— start —

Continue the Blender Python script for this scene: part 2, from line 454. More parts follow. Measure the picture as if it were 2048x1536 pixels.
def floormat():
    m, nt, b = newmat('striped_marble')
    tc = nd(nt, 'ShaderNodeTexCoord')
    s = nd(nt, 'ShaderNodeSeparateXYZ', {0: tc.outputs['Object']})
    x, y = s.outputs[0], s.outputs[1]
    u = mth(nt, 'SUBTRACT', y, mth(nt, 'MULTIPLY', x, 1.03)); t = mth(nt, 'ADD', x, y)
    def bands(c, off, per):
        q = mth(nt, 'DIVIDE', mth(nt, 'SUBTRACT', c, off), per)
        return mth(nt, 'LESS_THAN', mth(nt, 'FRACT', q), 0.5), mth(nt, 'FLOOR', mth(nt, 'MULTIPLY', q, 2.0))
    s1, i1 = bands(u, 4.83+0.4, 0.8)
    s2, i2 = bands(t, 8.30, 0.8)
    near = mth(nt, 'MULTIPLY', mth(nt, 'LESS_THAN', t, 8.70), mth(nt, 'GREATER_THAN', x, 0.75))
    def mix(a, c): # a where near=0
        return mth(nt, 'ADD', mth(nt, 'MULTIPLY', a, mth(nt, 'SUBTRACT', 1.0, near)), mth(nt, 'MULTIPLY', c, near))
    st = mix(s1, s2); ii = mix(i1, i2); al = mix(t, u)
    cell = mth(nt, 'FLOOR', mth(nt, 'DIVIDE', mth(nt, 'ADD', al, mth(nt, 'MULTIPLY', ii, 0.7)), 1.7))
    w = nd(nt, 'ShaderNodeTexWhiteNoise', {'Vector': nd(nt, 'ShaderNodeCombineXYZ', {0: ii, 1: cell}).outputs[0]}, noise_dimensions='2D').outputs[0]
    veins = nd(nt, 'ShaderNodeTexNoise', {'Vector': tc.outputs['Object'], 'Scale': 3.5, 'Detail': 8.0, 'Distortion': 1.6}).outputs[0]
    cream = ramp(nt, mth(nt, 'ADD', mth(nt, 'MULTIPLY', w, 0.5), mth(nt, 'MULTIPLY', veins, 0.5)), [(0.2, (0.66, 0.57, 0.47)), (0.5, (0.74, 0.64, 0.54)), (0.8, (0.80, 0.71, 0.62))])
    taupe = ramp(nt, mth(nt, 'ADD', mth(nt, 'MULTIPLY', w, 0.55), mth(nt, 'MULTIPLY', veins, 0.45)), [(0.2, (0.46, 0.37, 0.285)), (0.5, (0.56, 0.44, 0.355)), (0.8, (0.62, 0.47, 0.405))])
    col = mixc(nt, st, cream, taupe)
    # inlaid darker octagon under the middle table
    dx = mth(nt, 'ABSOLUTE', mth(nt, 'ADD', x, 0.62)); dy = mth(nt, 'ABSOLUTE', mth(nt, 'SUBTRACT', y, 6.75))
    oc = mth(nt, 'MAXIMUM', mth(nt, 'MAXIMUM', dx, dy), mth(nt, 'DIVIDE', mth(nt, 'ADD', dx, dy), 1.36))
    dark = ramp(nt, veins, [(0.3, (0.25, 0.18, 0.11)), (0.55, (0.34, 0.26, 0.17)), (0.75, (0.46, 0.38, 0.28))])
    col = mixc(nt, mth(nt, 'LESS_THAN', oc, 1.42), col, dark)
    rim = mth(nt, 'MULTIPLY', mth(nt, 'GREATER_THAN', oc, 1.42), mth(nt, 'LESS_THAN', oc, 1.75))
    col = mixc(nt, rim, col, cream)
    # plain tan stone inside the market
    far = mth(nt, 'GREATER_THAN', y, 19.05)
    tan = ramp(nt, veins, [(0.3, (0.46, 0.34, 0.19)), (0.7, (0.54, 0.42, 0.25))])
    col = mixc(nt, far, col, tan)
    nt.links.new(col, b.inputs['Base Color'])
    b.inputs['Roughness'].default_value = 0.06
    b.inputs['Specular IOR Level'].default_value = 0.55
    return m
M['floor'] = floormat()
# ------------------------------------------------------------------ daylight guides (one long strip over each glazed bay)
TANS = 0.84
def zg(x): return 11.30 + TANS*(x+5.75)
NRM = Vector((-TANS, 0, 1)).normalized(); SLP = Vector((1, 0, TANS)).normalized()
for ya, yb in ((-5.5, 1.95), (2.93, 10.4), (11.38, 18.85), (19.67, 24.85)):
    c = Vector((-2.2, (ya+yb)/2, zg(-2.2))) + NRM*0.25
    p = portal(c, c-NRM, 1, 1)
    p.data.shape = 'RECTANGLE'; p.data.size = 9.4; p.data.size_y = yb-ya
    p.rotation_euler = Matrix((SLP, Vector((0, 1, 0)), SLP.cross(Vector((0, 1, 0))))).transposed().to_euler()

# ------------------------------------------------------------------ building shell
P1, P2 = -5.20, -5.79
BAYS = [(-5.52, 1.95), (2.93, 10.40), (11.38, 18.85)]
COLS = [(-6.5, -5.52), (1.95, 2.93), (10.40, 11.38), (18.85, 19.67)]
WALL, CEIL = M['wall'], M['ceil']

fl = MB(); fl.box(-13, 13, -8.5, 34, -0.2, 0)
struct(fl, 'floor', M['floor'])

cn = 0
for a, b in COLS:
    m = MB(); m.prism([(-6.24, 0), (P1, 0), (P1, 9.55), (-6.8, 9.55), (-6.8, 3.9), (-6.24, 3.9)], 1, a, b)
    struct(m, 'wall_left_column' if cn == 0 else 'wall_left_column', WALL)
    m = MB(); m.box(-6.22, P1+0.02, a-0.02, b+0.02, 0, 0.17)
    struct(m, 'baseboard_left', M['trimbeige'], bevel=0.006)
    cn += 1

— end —

Tally the lines above that contain the word "veins", and reply with only the number.

> _Solved problem_
5